The day celebrating the child’s 21st day since birth is called Sam-Chil-Il (3 cycles of 7 days). On this day, the child sheds the infant wear of blankets and is dressed in real clothing to free the body. Family and friends are finally allowed to visit the mother and child, after the mother has had plenty of rest. For the celebratory food, white rice and seaweed soup with beef is prepared, and for the dduk, white sulgi dduk. The white sulgi made on this date has sacred meanings, but one thing sticks out in this tradition: the dduk is not shared and only eaten within the family, never leaving the house. This symbolizes that the mother and child remain in the protection of the Gods without mixing with the world.


Baek-Il 백일 <100th Day>

It is a party celebrating the baby’s 100th day since birth. The number 100 is connected to the concept of wholeness and maturity, and it is to celebrate this stage that the baby has reached the day of completeness. The dduk on this day is shared with many. It is said that dduk served on the 100th day is to be shared with 100 people for the baby to be completely healthy, have longevity, and receive great blessings. For this reason, it was tradition for the family who had received this dduk to, instead of returning an empty plate, include string or white rice (meaning longevity or fortune).

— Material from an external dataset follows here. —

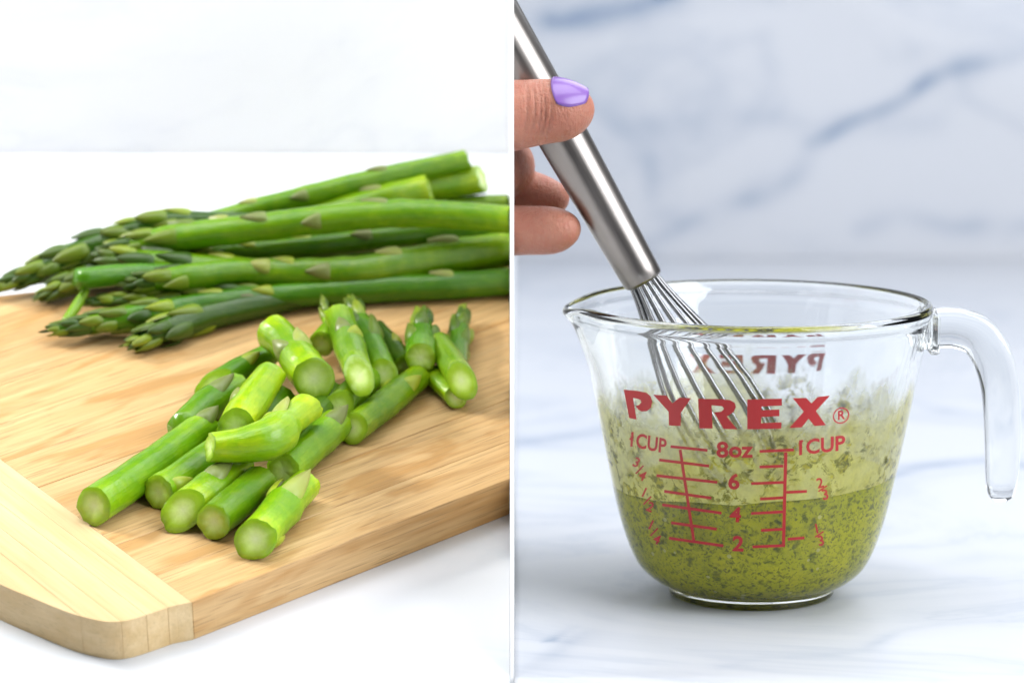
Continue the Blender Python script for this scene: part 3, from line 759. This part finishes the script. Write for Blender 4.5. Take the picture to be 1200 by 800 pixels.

The dduk most commonly eaten on this day are red-bean bells (수수팥떡), songpyun (송편) or honey dduk (꿀떡), white sulgi (백설기), and rainbow sulgi (무지개 떡). (more on dol <or baek il> dduk & meanings→ article)


DOL 돌 <1st year>

In Korea, the child’s 1st Birthday is known as DOL. On this day, the all- important milestone Doljabi (돌잡이) is conducted: various items are placed on the table or the floor (with a mat of course) in front of the child, and the child is allowed to choose an item from the spread that will provide the elders a glimpse into the child’s chosen career and future. (For more info: “Doljabi: A Classic Dol Tradition”) The DDuk eaten on this day is same as Baek Il (1o0th Day), and also shared with as many as possible. A must-eat for this day, like Baek Il, is red-bean bells to wary of all negative energy. It is customary to make sure the child eats red-bean bells for the first 10 years of their life for each birthday to ensure full health and good fortune.

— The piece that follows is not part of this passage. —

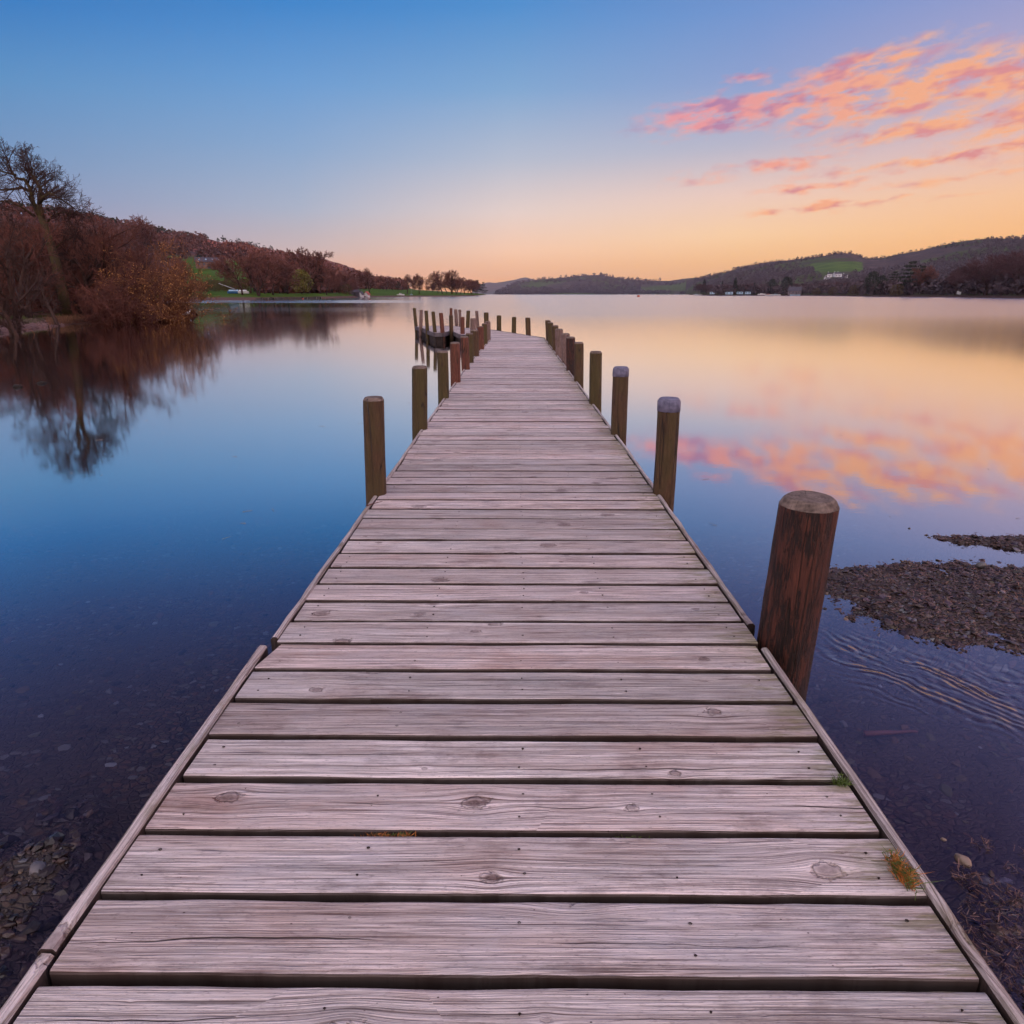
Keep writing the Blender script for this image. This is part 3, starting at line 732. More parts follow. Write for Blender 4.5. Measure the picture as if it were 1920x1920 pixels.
pts[:, 2] = np.minimum(pts[:, 2], -sz*.5-.004)
tag(link('bed_stones', stones_mesh('bed_stones', pts, sz, (.15, .35), .15), m_sub), 'scattered small stones lying under the shallow water', 'stones', kind='stuff')
# litter of twigs at the lower right
m_lit = simple('wet_litter', (.19, .095, .085), (.035, .018, .02), 30., .4, isl=1.3)
def sticks(name, pts, L, rad, mat, tilt=.12, label='', cat='litter'):
    n = len(pts); a = rng.uniform(0, 2*np.pi, n); e = rng.normal(0, tilt, n)
    D = np.stack([np.cos(a)*np.cos(e), np.sin(a)*np.cos(e), np.sin(e)], -1)*L[:, None]*.5
    V, Fq = prisms(pts-D, pts+D+rng.normal(0, .004, (n, 3)), rad, rad*.6, 3)
    return tag(link(name, mesh_np(name, V, Fq), mat), label, cat, kind='stuff')
def prisms(A, B, r0, r1, k=3):
    """vectorised open prisms from A to B"""
    n = len(A); D = B-A; L = np.linalg.norm(D, axis=1, keepdims=True)+1e-9; D = D/L
    ref = np.where(np.abs(D[:, 2:3]) < .9, np.array([[0, 0, 1.]]), np.array([[1., 0, 0]]))
    U = np.cross(D, ref); U /= np.linalg.norm(U, axis=1, keepdims=True)+1e-9; Wv = np.cross(D, U)
    an = np.arange(k)*2*np.pi/k
    ring = U[:, None]*np.cos(an)[None, :, None]+Wv[:, None]*np.sin(an)[None, :, None]
    r0 = np.broadcast_to(r0, (n,))[:, None, None]; r1 = np.broadcast_to(r1, (n,))[:, None, None]
    V = np.concatenate([A[:, None]+ring*r0, B[:, None]+ring*r1], 1).reshape(-1, 3)
    j = np.arange(k); q = np.stack([j, (j+1) % k, (j+1) % k+k, j+k], -1)
    Fq = (q[None]+(np.arange(n)*2*k)[:, None, None]).reshape(-1, 4)
    return V, Fq
pts = scatter(20000, .95, 2.3, .5, 1.75, lambda X, Y, Z: (Z > -.035) & (fbm(X, Y, 7, 6) > .42), rng)
pts[:, 2] = np.maximum(pts[:, 2], -.002)+.004+rng.uniform(0, .008, len(pts))
sticks('driftwood_litter', pts, rng.uniform(.005, .028, len(pts)), rng.uniform(.0005, .0014, len(pts)), m_lit, .15, 'tangle of wet reed stalks and twigs on the shore right of the jetty', 'litter')
pts = scatter(3000, 1.35, 3.4, 2.1, 3.9, lambda X, Y, Z: (Z > -.004), rng)
pts[:, 2] = np.maximum(pts[:, 2], 0)+.008+rng.uniform(0, .010, len(pts))
sticks('bank_litter', pts[:1500], rng.uniform(.008, .035, 1500), rng.uniform(.0008, .002, 1500), m_lit, .25, 'broken twigs and leaves scattered over the shingle bank', 'litter')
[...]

Chek-Leh 책례 <Book Ceremony>

This tradition has long disappeared, but it was a ritual conducted every time a child finished a difficult book or a level of study in their schooling. This stage could now be applied for every year of a child’s school, or a difficult and important test. The dduk on this day, like Beak-Il or Dol, was songpyun or honey dduk, (dduk with a filling– symbolizing inner growth through education), and shared with the teacher and then family. Korea also has a tradition of gifting sticky-rice dduk to someone before they take an important test, wishing for them to ‘stick’ the test.


Hon-Leh 혼례 <Marriage Ceremony>

A marriage is a once in a life-time ceremony that bonds a man and a woman and husband and wife. In earlier times it was called a ‘6-ceremony ritual’ and consisted of 6-stages. The first dduk associated with this ceremony is a dduk made by the bride’s house to send in the groom’s family’s Eebaji Hahm (“Eebaji: Gifting of the In-Laws”) This boong-cheh-dduk 봉채떡, or commonly called bong-chi-dduk 봉치떡, is made with 3-parts sticky rice and 1-part red bean, and steamed in a shiroo in 2-layers. 7 jujubes are also placed in the middle. The sticky rice symbolizes the wishes for the couple’s love to be harmonious and sticky like sticky rice, and the red  in red-beans are meant to wear off all negativity. The 7 jujubes represent 7 sons, and layering the dduk in 2 layers represents the couple. This day also includes various other dduk for the actual ceremony, and a grand table setting of dduk.

Other dduk eating days are: Hwegap (회갑) and Jehleh (재래)- which is after the death of the person. With this, a Korean’s life starts and ends with dduk.